I read All For One  by Ryne Douglas Pearson, who also wrote Confessions.

The story is set in Seattle, or rather the Seattle area, but it couldn’t have felt further away from Seattle.  Some of the names are accurate, but the whole setting was very un-Seattle like.

The plot is centered on uncovering the murder of Guy Edmond, a 13-year old 6th grader, who was found bludgeoned to death on school property during recess.  Guy was a bad kid from a bad family.  It was a life that no one missed, not even his family.  In the book their pain was not about seeking justice, it was about vengeance.

Detective Dooley Ashe is an unofficially retired detective asked to assist with this investigation based on his breakthrough on a previous case that lead to a 12-year old’s murder confession.  It was a case that drained him of all he had and, from what I interpreted, helped lead him into an early, unofficial, somber retirement.

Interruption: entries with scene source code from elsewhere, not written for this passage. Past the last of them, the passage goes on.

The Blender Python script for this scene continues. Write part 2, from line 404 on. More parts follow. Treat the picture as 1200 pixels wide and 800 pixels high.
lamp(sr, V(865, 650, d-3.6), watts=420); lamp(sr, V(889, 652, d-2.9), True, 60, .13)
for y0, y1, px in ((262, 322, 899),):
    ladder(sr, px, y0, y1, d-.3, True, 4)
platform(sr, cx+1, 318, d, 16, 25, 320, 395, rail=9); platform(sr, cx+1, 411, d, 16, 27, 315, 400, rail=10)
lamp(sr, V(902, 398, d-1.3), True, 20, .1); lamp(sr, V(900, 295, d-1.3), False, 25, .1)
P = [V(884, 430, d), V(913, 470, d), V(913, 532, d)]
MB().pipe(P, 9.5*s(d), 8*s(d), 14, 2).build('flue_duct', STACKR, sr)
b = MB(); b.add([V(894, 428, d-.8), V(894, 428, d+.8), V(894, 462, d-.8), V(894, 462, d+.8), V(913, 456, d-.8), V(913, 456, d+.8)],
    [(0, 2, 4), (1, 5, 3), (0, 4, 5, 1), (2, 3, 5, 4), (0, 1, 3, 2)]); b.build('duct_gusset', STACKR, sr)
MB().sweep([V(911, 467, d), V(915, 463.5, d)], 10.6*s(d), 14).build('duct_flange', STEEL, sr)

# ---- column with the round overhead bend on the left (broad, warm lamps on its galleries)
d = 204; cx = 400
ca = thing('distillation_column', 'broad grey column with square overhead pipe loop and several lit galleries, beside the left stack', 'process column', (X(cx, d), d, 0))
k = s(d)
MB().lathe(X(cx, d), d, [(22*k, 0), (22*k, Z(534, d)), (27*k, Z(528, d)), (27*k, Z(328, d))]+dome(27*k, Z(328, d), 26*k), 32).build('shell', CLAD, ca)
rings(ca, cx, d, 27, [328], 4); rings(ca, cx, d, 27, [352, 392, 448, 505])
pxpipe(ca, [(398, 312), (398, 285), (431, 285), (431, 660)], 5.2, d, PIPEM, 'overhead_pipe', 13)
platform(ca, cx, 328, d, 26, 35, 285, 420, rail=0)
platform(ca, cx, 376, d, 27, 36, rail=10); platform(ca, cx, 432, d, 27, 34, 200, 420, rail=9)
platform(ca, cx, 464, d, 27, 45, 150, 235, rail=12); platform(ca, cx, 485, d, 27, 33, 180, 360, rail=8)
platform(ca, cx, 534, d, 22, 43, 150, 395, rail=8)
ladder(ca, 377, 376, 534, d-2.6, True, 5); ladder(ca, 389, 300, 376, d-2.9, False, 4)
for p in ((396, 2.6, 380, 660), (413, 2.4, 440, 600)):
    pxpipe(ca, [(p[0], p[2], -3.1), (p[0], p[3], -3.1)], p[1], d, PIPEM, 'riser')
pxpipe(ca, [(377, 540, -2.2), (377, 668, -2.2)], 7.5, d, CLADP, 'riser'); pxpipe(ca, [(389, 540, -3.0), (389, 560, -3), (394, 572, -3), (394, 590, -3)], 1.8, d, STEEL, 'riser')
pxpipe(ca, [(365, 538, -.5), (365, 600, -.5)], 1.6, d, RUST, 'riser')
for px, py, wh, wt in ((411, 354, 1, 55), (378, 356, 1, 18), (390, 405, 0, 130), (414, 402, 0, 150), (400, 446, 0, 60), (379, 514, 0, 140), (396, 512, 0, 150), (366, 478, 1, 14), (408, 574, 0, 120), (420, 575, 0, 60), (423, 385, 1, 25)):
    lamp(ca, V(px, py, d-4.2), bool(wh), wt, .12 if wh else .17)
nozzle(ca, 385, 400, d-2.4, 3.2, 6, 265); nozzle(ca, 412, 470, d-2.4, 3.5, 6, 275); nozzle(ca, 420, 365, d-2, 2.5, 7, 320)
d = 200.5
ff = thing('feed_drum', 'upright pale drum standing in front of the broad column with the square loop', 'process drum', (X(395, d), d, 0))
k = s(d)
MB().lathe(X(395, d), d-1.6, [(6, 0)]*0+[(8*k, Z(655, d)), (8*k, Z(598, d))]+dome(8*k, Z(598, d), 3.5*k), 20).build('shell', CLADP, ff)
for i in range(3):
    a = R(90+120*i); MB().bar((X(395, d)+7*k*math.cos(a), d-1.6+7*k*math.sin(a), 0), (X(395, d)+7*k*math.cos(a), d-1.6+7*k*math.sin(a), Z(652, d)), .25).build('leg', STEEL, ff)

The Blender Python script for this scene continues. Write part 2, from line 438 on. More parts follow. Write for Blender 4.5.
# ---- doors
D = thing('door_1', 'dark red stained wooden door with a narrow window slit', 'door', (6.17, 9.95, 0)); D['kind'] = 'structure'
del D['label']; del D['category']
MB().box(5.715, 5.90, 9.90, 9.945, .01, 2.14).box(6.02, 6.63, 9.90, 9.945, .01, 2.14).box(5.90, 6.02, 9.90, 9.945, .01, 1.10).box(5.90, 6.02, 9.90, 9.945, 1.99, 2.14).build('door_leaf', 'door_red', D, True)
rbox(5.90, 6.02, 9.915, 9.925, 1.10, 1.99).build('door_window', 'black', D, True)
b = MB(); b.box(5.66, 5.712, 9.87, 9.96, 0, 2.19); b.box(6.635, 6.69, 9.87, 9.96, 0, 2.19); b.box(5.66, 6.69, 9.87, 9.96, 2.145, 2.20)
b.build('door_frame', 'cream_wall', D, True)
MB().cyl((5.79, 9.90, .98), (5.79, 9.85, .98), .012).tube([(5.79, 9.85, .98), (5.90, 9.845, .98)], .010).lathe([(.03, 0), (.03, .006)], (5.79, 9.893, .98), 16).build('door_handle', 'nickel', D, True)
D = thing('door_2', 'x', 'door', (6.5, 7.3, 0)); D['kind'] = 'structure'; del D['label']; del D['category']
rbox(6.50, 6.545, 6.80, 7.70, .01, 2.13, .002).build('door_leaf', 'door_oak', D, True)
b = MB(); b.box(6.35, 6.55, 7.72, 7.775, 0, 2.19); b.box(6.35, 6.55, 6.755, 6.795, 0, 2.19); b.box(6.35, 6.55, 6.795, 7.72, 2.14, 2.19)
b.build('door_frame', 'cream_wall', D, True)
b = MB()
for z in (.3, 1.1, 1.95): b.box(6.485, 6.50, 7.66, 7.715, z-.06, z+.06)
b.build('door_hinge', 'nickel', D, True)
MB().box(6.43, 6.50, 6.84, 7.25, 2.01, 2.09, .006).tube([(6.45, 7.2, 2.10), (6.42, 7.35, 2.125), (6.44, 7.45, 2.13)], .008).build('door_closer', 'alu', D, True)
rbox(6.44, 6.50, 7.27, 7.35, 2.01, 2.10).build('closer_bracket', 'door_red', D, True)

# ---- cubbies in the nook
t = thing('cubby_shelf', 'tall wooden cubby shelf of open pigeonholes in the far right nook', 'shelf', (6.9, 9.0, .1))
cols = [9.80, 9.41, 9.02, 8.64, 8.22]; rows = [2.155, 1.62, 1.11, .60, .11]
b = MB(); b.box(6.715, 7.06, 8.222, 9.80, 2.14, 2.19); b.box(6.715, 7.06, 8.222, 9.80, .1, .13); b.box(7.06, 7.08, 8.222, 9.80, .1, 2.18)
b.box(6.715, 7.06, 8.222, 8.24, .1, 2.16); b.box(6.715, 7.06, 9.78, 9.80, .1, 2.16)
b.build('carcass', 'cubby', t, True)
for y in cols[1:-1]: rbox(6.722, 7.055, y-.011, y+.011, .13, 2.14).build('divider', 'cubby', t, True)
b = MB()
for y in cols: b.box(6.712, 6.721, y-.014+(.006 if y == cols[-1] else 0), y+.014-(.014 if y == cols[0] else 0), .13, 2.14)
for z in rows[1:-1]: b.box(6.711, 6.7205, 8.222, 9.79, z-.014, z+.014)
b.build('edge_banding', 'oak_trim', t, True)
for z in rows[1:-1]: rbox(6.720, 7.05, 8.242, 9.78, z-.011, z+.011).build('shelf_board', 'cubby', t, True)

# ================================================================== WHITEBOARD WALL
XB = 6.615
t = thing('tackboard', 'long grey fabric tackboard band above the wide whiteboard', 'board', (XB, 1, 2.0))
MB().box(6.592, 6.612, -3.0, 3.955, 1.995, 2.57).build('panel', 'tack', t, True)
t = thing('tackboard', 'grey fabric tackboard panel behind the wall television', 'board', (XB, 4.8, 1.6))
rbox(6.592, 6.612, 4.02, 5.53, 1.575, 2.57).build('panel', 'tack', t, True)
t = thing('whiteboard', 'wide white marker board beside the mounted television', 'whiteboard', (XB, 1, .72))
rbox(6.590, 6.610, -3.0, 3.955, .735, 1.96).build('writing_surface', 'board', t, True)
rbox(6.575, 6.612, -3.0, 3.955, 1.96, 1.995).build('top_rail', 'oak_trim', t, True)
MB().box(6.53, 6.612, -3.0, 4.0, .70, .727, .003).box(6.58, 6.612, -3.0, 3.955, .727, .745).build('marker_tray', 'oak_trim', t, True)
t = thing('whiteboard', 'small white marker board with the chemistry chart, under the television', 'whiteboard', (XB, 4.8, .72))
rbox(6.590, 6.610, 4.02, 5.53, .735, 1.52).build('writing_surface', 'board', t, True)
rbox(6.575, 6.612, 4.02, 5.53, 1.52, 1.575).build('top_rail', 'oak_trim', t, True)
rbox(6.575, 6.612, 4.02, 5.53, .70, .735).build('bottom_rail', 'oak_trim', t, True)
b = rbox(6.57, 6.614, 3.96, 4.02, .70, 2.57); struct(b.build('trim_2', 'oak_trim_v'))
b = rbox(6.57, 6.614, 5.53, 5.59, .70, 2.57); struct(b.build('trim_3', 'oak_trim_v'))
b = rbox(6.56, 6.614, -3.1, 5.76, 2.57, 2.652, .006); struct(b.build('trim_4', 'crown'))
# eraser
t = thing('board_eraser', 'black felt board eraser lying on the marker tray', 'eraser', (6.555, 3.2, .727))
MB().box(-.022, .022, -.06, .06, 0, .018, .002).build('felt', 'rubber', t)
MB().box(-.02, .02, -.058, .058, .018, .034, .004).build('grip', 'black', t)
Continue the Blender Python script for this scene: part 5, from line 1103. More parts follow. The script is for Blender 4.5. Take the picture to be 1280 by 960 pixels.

The line from the book that best describes his journey and experience is: It’s a hell of a thing when your job requires you to prove that a kid can kill a kid.

Mary Austin is the 6th grade teacher for Guy Edmonds and the suspects. From the beginning of the story, there was something off about Miss Austin.  I can accept that some people are meant to be teachers; some of my best friends are teachers and I know how much they love it.  However the descriptions used to describe her left me with an uneasy feeling towards the teacher.  It took me awhile to figure her out, but eventually I did.

This line from the book best describes Mary Austin: Was forgetting the same as accepting?

Guy’s fellow 6th graders, and prime suspects in his murder, were a group of friends that included Joey, Jeff, Bryce, Michael, PJ, and Elena.  The group of six actually met in 5th grade, and with Miss Austin as their teacher, turned themselves around into better students and student leaders.  In doing so, they formed a bond with, and to, each other.

The dynamic of the group took me back to when I was in 6th grade.  There was a leader & followers; some kids were closer than others; some kids had money, some were poor; some kids had two parents that included a stay at home mom, some had divorced parents; some had more freedom, some less freedom.  There was assertiveness, cockiness, anger, shyness, and protectiveness.  Not really all that different from what I remember of 6th grade.

Throughout the story, I felt connected to these kids.  They were there for each other, concerned and comforting.  What they did, they did for each other, to protect each other.  They could have done things differently, but they did what they thought was right.  And while it may not have been right, I’m not sure it was wrong.  In everything they did, they did what they felt they had to and did it with honesty.

This line from the book best describes the kids: Children might not be innocent, Dooley had learned, but they were resilient.

I’m not sure if the book was meant to have an underlying message but this is what I took away from it:

  1. Friendships are important.  (I know I’m on a friendship kick, but they really do mean a lot to me.)
  2. You don’t have to have a lot of friends, because your true friends will accept you for you and will be there for you no matter what.
  3. Be honest with yourself and your friends.  If there’s no honesty, I’m not sure you can have trust, and without trust, I’m not sure that you can have a strong friendship.
  4. It’s ok to let other people into your friendship circle, just like it’s ok to let go of friendships that aren’t based on the same level of care and trust.
  5. Kids are smarter than adults give them credit for.